Zero Maria Cornejo: Maria Cornejo's sculptural chic trappings make for better bedfellows with fall's woolen coats and heavier fabrics. But silk charmeuse dresses and knotted jersey tops aside, her spring showing of bamboo wrap dresses and curved-seamed jackets lived up to her architectural simplicity without being too plain. And she launched accessories to boot: handbags folded and fastened from a single piece of leather, as well as a collaboration with Keds featuring skimmers with grosgrain-ribbon wraparounds.

Milly: Lilly Pulitzer has a bit of competition among the preppy Palm Beach set. Michelle Smith's Milly collection offered PYTs plenty of her signature feminine print dresses in patterns like paisley, Moroccan motifs, chevron and lanterns, all with a Sixties flair. The designer also injected more sportswear looks this spring, with great eyelet jackets, tulip skirts and trenchcoats. Indeed, Smith turned out a charming, though somewhat safe, lineup that only occasionally veered toward the overly stiff.

Mary Ping: Mary Ping continues to cement her reputation for designing simple, lovely and wearable clothes.
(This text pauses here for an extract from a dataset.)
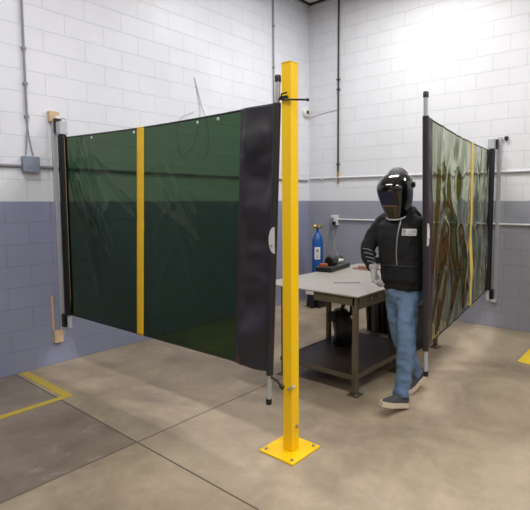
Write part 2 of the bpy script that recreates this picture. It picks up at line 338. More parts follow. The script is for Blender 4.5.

Her spring lineup was inspired by men's wear but it still maintained a certain femininity and grace. The designer sent out fantastically soft cottons cut into T-shirt dresses; turned a men's-looking, striped button-down into a sexy dress, and intermixed plenty of Bermuda shorts and a great black trench. Her colors were just right, too, with pale blue and cobalt silks and a complementary infusion of navy and rust.